Here’s the thing: by some measures, Christianity has been on a long, downward trajectory ever since the Roman government got involved. Like, the last time it was really a persecuted grass roots movement was before the year 312, when emperor Constantine converted, mostly because of his mother, Helena. Before 312, everyone knew that Christianity was for losers. Not losers like they are now, powerful, asshole losers, but regular, powerless losers, the kind of losers anyone would recognize as losers. Vulnerable losers, hunted down and killed for sport.

By the time the liturgical calendar started to come together though, by the mid-300s, Christianity was already in the hands of the powerful, and the Christian calendar was part of a plan for revitalizing the city of Jerusalem by attracting more tourists, in the form of pilgrims, encouraging them to celebrate religious holidays by visiting certain “holy” spots and spending their tourist Roman currency there. 

Advent, like everything else in the calendar, is made up. Or, at the very least, totally arbitrary. Based on what people needed, and what some city-planner-cum-theologian wanted for Jerusalem’s budget, fiscal year 350 A.C.E.

What’s not made up — and I can feel you, steeling yourself for me to make some truth claims, but don’t worry! — what’s not made up is that life happens in cycles, our lives, and every year: full of feast and fast, celebrations and lament, and many, many, totally ordinary days. So much ordinary time. 

*       *       *

If Advent, like everything else, is made up, and we get to take what we want and shake off the rest like so many extra weeks of fasting — looking at you, Pope Gregory the Great — then here’s what I want from Advent. 

I want the scary shit. The readings that the liturgy queens want us to stick to before we get to the cozy ones about the baby. The ones about John the Baptist hissing at religious leaders that they are a brood of vipers, gathered there praying around the president — or wherever. Just an example. I want the madman in the wilderness screaming that the ax is at the root of the tree ready to take down, to take out, what claims to be good but is evil. Laws that claim to protect life but strip people of dignity and choice and bodily autonomy. I want the signs that something new and beautiful is about to happen just when it feels the most unlikely and necessary: deserts in bloom, the rich sent away hungry. I want consumerism fucking gouged, not scaled back, not toned down. I want it burned down – in love. 

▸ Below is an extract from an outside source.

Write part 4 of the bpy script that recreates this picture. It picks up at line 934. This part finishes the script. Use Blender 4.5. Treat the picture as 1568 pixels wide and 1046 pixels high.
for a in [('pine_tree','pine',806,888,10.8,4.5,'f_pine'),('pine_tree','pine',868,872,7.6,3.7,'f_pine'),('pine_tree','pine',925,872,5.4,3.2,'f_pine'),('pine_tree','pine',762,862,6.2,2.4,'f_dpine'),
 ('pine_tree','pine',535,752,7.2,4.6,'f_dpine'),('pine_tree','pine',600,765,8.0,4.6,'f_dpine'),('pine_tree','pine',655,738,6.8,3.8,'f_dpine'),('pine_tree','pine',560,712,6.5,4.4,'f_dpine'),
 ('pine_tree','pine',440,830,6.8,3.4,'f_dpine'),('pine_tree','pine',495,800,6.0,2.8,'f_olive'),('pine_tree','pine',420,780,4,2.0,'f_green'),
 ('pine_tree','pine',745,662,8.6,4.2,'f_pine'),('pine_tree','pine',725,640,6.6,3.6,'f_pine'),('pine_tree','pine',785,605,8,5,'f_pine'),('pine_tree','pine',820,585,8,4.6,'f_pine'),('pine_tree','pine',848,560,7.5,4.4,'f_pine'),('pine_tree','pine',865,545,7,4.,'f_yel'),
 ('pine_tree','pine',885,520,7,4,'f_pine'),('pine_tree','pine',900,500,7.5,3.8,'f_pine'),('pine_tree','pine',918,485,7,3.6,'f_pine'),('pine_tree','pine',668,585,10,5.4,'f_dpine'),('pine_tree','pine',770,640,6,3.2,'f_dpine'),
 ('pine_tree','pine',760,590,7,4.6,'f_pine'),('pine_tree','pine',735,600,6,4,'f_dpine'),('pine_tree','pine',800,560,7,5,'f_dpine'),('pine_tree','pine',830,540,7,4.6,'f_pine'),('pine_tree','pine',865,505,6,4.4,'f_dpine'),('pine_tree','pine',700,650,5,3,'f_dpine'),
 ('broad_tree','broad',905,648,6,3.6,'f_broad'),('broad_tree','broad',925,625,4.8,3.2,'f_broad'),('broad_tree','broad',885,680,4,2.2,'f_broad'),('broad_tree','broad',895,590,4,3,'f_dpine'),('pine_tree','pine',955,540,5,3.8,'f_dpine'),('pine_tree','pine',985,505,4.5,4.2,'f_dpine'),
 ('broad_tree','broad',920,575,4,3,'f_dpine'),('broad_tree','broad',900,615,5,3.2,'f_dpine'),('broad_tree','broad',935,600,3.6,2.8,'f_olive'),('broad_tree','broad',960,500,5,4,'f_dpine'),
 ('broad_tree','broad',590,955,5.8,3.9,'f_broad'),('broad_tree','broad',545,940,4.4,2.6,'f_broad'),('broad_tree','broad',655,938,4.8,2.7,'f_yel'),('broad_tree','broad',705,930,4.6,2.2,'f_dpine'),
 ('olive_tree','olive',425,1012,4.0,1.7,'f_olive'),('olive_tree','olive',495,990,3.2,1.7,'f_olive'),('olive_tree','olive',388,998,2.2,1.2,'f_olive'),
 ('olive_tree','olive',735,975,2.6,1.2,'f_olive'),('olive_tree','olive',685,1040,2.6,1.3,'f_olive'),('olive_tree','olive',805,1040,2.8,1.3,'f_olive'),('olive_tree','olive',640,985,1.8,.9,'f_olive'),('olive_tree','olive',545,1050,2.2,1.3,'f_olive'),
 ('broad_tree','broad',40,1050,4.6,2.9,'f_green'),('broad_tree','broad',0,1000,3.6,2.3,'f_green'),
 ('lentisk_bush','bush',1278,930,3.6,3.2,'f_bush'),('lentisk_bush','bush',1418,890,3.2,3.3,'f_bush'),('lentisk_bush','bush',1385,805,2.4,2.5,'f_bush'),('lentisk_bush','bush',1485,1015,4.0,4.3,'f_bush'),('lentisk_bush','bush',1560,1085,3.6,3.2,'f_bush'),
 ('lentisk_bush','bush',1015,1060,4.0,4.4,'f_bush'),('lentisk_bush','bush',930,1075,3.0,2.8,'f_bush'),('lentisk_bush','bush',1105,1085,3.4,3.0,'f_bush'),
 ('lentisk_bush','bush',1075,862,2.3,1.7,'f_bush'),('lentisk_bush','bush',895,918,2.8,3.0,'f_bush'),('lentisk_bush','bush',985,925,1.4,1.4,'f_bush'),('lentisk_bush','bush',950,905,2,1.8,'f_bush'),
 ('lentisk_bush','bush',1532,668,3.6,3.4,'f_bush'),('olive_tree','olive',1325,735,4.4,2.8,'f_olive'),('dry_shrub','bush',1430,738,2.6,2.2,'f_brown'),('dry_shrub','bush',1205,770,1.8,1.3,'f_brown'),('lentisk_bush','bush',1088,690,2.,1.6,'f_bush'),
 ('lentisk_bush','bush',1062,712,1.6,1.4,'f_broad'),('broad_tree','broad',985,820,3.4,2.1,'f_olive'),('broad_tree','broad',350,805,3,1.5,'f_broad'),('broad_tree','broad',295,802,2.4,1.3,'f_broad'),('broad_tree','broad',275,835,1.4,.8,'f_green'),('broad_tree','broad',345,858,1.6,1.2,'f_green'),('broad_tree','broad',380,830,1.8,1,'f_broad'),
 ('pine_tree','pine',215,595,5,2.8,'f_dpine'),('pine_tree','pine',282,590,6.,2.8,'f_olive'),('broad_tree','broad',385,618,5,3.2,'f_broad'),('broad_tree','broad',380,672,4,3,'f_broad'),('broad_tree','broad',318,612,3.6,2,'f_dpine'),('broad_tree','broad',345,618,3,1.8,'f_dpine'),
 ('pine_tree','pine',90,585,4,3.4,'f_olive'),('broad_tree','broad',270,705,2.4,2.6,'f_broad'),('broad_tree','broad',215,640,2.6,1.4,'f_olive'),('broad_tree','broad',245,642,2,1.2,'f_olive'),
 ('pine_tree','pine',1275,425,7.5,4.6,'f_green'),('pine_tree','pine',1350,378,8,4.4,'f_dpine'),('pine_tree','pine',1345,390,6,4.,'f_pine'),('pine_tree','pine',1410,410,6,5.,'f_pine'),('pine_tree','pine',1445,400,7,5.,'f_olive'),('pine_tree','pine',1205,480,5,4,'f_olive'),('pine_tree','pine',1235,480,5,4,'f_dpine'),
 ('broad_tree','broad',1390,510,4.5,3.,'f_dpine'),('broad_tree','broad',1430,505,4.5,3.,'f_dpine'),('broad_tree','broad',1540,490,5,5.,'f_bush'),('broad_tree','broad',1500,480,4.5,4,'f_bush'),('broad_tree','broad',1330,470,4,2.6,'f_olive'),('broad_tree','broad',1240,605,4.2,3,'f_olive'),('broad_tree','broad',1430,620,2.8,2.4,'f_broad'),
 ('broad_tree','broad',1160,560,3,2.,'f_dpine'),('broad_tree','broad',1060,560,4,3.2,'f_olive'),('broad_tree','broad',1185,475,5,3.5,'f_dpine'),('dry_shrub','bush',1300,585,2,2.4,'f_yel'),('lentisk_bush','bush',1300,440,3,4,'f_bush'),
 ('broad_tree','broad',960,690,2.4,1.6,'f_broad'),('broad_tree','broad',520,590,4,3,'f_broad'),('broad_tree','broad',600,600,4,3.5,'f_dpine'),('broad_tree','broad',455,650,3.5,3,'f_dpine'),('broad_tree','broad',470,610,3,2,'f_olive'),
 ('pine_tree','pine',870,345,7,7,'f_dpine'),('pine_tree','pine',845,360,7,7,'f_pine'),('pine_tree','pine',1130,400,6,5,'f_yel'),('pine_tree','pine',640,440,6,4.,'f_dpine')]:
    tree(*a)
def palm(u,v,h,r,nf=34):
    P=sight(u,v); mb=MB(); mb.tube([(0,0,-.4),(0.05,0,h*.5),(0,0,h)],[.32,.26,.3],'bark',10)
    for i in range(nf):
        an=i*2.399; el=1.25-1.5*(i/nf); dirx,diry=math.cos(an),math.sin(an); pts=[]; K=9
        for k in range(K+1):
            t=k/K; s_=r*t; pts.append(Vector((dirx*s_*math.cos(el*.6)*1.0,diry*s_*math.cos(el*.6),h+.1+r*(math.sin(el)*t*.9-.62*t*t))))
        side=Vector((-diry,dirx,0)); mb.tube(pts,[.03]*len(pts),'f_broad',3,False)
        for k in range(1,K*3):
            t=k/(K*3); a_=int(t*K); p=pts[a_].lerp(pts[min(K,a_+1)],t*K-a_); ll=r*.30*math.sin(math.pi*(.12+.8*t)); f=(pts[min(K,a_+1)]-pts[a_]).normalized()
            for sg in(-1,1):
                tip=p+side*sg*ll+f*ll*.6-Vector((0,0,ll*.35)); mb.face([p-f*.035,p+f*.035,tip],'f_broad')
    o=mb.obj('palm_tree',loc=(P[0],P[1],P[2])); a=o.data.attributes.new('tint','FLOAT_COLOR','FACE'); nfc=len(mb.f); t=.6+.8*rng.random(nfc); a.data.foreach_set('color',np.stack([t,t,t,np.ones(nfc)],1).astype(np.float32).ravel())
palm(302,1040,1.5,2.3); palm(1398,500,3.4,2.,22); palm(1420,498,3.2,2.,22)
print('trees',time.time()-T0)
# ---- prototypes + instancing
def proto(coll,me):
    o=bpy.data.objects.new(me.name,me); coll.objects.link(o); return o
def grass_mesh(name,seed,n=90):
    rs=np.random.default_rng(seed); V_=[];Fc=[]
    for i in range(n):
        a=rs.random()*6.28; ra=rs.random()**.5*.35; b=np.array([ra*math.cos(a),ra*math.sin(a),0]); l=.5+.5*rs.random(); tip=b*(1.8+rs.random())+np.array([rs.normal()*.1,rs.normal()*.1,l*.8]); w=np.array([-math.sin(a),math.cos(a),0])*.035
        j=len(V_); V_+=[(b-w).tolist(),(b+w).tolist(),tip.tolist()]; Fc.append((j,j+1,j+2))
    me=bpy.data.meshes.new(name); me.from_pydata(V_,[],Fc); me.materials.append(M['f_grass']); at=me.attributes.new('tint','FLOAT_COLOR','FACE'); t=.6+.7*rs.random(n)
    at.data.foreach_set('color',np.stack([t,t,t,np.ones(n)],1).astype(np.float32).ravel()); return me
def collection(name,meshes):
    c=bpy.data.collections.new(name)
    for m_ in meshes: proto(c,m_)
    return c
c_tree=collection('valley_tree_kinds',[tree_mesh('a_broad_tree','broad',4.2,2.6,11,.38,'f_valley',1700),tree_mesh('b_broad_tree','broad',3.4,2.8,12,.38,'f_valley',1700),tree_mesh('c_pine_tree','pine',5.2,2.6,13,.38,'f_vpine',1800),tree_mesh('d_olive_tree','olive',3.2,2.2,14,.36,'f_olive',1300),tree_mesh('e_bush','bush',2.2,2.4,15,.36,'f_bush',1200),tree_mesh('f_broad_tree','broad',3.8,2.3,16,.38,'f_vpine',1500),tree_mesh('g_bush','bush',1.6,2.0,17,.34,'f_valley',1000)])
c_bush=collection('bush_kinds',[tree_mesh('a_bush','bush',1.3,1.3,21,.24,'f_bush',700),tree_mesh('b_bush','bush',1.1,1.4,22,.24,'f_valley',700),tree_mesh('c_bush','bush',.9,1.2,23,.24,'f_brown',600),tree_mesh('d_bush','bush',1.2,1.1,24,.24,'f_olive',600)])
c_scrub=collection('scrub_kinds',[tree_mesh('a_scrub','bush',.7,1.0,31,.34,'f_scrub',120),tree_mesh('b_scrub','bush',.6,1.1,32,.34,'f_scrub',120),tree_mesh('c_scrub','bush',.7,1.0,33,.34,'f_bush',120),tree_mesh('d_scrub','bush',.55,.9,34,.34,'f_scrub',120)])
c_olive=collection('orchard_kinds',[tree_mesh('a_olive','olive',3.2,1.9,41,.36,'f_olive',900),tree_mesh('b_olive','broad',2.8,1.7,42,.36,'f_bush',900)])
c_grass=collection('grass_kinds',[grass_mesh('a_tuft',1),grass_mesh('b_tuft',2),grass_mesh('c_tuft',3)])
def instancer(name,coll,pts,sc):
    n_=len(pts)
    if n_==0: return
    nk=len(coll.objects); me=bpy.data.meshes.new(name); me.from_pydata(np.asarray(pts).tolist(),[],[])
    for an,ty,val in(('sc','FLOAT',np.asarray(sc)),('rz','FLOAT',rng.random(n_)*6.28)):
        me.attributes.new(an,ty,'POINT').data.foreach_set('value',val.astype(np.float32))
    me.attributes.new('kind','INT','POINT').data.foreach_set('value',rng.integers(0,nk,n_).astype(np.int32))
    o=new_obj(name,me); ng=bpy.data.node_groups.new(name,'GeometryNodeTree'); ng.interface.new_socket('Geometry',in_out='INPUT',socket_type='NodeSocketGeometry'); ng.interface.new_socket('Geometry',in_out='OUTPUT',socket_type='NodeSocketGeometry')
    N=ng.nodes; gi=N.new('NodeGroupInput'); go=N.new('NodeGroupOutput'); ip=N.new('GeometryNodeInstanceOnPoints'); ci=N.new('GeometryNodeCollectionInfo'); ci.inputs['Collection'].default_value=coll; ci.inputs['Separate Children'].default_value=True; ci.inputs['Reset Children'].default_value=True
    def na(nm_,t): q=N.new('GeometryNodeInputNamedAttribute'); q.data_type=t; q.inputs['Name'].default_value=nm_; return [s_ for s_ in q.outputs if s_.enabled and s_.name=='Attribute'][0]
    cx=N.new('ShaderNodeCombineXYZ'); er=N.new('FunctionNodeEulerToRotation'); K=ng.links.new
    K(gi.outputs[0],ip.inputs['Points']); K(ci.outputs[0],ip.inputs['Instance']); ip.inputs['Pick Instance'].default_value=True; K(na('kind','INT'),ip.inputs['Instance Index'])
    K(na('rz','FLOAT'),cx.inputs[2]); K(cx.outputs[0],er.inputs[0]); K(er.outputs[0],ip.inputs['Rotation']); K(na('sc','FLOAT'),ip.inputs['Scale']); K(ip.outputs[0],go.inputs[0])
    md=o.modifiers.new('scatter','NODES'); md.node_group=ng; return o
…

I want not just the vulnerable, not just us losers, to notice that ordinary time is coming to a close. That we’re just about done with that. 

But that’s me. I guess I do care about some of the liturgical calendar stuff. 

*       *       *

So let’s practice for tonight. As the old, liturgical year passes away at midnight, as you hang up your Advent calendars, and put on your ugly Council of Mâcon sweaters, and get ready to light that first Advent candle on the wreath, remember: there are signs that this shit is about to burn down. That it needs burning down. There are signs that the old ways are coming to an end and it’s time, again, to overthrow the powerful and protect the vulnerable. It’s time for those who’ve wielded religion and fear of all kinds as weapons to have their swords beaten into plowshares, to make sure that no one has to fast to make ends meet. Out with the old, in with the new.

[10, 9, 8…]

Happy new year.  Ordinary time is over.